Conseguir a paz pela oração
Mas a paz, Veneráveis Irmãos,
não é pura consequência de esforços humanos, é também e sobretudo,
dom de Deus. A paz desce do céu; e reinará de verdade entre os
homens, quando chegarmos a merecer que ela nos seja concedida pelo
Deus omnipotente, que tem nas suas mãos tanto a felicidade e a sorte
dos povos como os corações dos homens. Por isso nós, com a oração,
continuaremos a procurar conseguir este bem insuperável; com a
oração constante e vigilante, como sempre fez a Igreja desde os
primeiros tempos; com a oração que recorrerá, de modo particular, à
intercessão e protecção da Virgem Maria, Rainha da paz.
Acolha, Maria, os pedidos de
paz
É para Maria, Veneráveis Irmãos, que
se levantam neste mês mariano as nossas súplicas, implorando com
maior fervor e confiança as suas graças e os seus favores. E se as
graves culpas dos homens pesam na balança da justiça de Deus e
provocam os seus justos castigos, sabemos por outro lado que o
Senhor é "o Pai das misericórdias e o Deus de toda a consolação" (2
Cor 1,
3), e que Maria Santíssima foi constituída administradora e
dispensadora generosa dos tesouros da sua misericórdia. Ela, que
experimentou as penas e as tribulações da terra, o cansaço do
trabalho de cada dia, os incómodos e os apertos da pobreza, as dores
do Calvário, venha em socorro das necessidades da Igreja e do mundo;
acolha benigna os pedidos de paz que a ela sobem de todos os pontos
da terra; ilumine os que dirigem a sorte dos povos; consiga que
Deus, dominador de ventos e tempestades, acalme também as
tempestades dos corações humanos em guerra e "nos dê a paz nos
nossos dias", a paz verdadeira, que se
funda nas bases sólidas e duradouras da justiça e do amor; justiça
igual, tanto para o fraco como para o forte; amor que afaste os
tresvarios do egoísmo, de maneira que a salvaguarda dos direitos de
cada um não degenere em esquecimento ou negação do direito alheio.

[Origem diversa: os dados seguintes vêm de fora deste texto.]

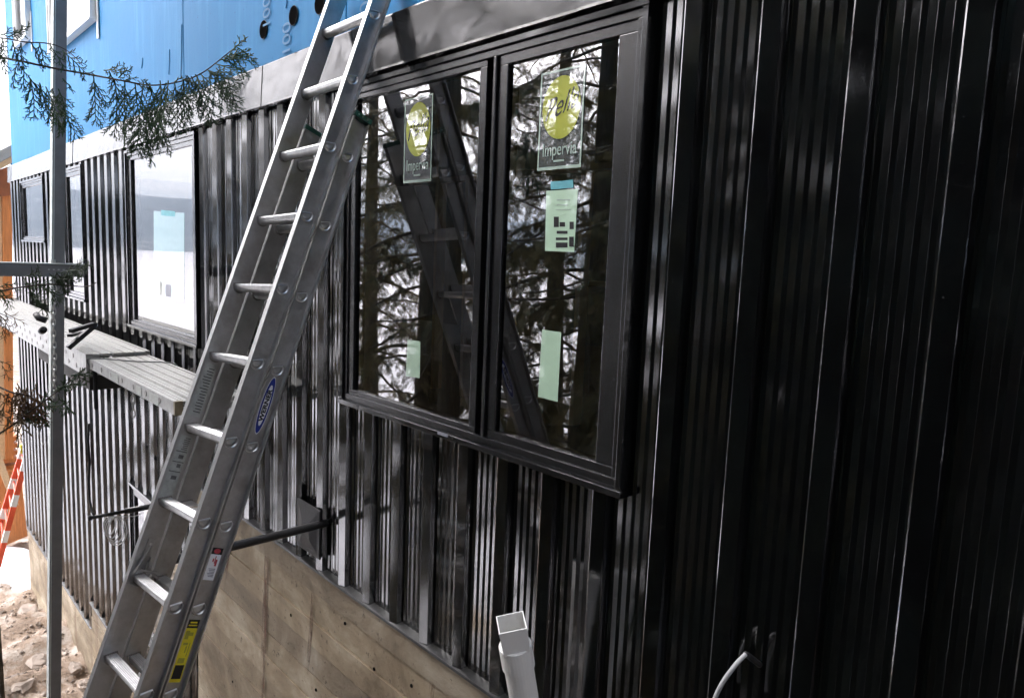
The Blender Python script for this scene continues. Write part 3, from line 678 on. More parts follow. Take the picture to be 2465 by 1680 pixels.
wq(8.155, 8.172, -.013, .013, .0016, 'caution_print', YELLOW); wq(8.19, 8.205, -.016, .016, .0016, 'caution_print', YELLOW)
for k, (a, b, n0, n1) in enumerate(((8.26, 8.36, .003, .017), (8.28, 8.32, -.012, .003), (8.40, 8.43, -.004, .014), (8.40, 8.56, -.012, -.009), (8.44, 8.52, -.004, .001), (8.58, 8.64, -.010, .014))): wq(a, b, n0, n1, .0012, 'caution_print', YELLOW_D)
# faded labels on the inner face of the far fly rail
def fq(t0, t1, n0, n1, out, name, mat):
    MB().add([lp(t0, SPAN - .0008 - out, n0), lp(t0, SPAN - .0008 - out, n1), lp(t1, SPAN - .0008 - out, n1), lp(t1, SPAN - .0008 - out, n0)], [(0, 1, 2, 3)]).build(name, mat, lad)
fq(5.12, 5.85, -.022, .026, 0, 'faded_label', FADED); fq(6.12, 6.95, -.022, .028, 0, 'faded_label', FADED)
for k in range(16): fq(5.18 + k * .04, 5.195 + k * .04, -.016, .006 + .014 * random.random(), .0005, 'label_print', FADED_D)
for k in range(7): fq(6.15 + k * .025, 6.16 + k * .025, -.016, .004 + .016 * random.random(), .0005, 'label_print', FADED_D)
for tt_, w_ in ((6.38, .02), (6.5, .015), (6.66, .022)): fq(tt_, tt_ + .05, -.012, -.012 + w_, .0005, 'label_pictogram', FADED_D)
for tt_ in (6.33, 6.47, 6.6): fq(tt_, tt_ + .012, -.02, .026, .0005, 'label_rule', FADED_D)
# rung locks on the fly rails
def lock(r0, sg, tt):
    lk = empty('rung_lock', tuple(lp(tt, r0, 0)), parent=lad)
    s = -sg
    def q(t_, n_, o_): return lp(t_, r0 + s * o_, n_)
    for pts, rd in (([(tt - .42, -.005, .006), (tt - .25, .012, .012), (tt - .05, .030, .016), (tt + .06, .026, .016), (tt + .1, .0, .016)], .006), ([(tt - .28, -.015, .010), (tt - .12, -.012, .016), (tt - .10, -.055, .016)], .005), ([(tt - .12, .01, .014), (tt - .10, -.03, .016), (tt - .02, -.07, .016), (tt + .02, -.085, .016)], .006)):
        MB().tube([q(*p) for p in pts], rd, 6).build('lock_arm', ALU, lk)
    MB().obox(q(tt - .36, 0, .004), DU * .045, LN * .014, LR * .003).build('lock_plate', ALU, lk); MB().tube([q(tt - .44, 0, .004), q(tt - .44, 0, .010)], .005, 8).build('rivet', ALU_BRIGHT, lk)
lock(SPAN, 1, 8); lock(.007, -1, 8); lock(SPAN, 1, 12)
rp = [lp(6.95, .30, BO - .03), lp(7.0, .22, BO + .015), lp(7.02, .12, BO + .02), lp(7.05, .05, BO - .02), lp(7.5, .03, BO - .045), lp(8.4, .05, BO - .05), lp(9.2, .08, BO - .04), lp(10.5, .10, BO - .05)]
MB().tube(smooth_pts(rp), .0055, 6).build('ladder_rope', plain('old_rope', (.34, .30, .24), .9), lad, smooth=True)
for k in range(3): MB().tube(smooth_pts([lp(7 + .03 * k, .28 - .05 * k, BO + .022), lp(6.95, .24 - .05 * k, BO), lp(7.05, .22 - .05 * k, BO - .022), lp(7.08, .26 - .05 * k, BO + .02)]), .005, 5).build('rope_turn', bpy.data.materials['old_rope'], lad, smooth=True)

KL = 1.2317                                  # one scene unit is 0.812 m until the whole scene is scaled at the end
lad.location = tuple(CAM + KL * (np.array(lad.location) - CAM)); lad.scale = (KL, KL, KL)

# ================================================================== SCAFFOLD
def pole_y(z): return -.855 + (z - .6) * .040      # the pole leans in at the top
pole = empty('scaffold_pole', (-7.125, pole_y(-5.4), -5.4), 'upright square aluminium scaffold pole at the left of the photo', 'scaffold pole')
zs = (-5.6, 4.2); hw = .045
def pole_face(name, pr, mat):
    MB().prism(pr, (-7.125, pole_y(zs[0]), zs[0]), XA, YA, nrm((0, pole_y(zs[1]) - pole_y(zs[0]), zs[1] - zs[0])), (zs[1] - zs[0]) * 1.0008).build(name, mat, pole)
pole_face('channel', [(-hw, -hw), (hw, -hw), (hw, hw), (-hw, hw)], POLE)
pole_face('lit_front_strip', [(-hw - .002, -hw - .006), (hw - .004, -hw - .006), (hw - .004, -hw - .0005), (-hw - .002, -hw - .0005)], POLE_L)
pole_face('edge_rib', [(hw + .0005, -hw + .004), (hw + .003, -hw + .004), (hw + .003, -hw + .010), (hw + .0005, -hw + .010)], POLE_L)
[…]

Promover especiais preces Reza
do Santo Rosário
E vós, Veneráveis Irmãos, do modo que
julgardes mais oportuno, tornai conhecidos aos vossos féis estes
nossos votos e a nossa exortação; e tomai as necessárias
providências para que, em todas as dioceses e em todas as paróquias,
se promovam, durante o próximo mês de Maria, especiais preces, e
para que, em particular, a festividade consagrada a Maria Rainha
seja dedicada a uma solene súplica em comum pelas intenções acima
indicadas. Atribuímos especial valor às orações dos inocentes e dos
que sofrem, porque são estas as vozes que penetram, melhor que todas
as outras, no céu e desarmam a justiça divina. E, aproveitando a
ocasião favorável, não deixeis de inculcar, com a maior insistência,
a reza do Santo Rosário, oração tão agradável à Virgem Maria e tão
recomendada pelos Sumos Pontífices. Por meio dela, podem os fiéis
cumprir, da maneira mais suave e eficaz, a ordem do Divino Mestre:
"Pedi e vos será dado; buscai e achareis; batei e vos será aberto" (Mt 7,7).
Com estes sentimentos,
esperando que a nossa exortação encontrará prontidão e docilidade
nos ânimos de todos, a vós, Veneráveis Irmãos, e a todos os vossos
féis, concedemos com todo o afecto a bênção apostólica.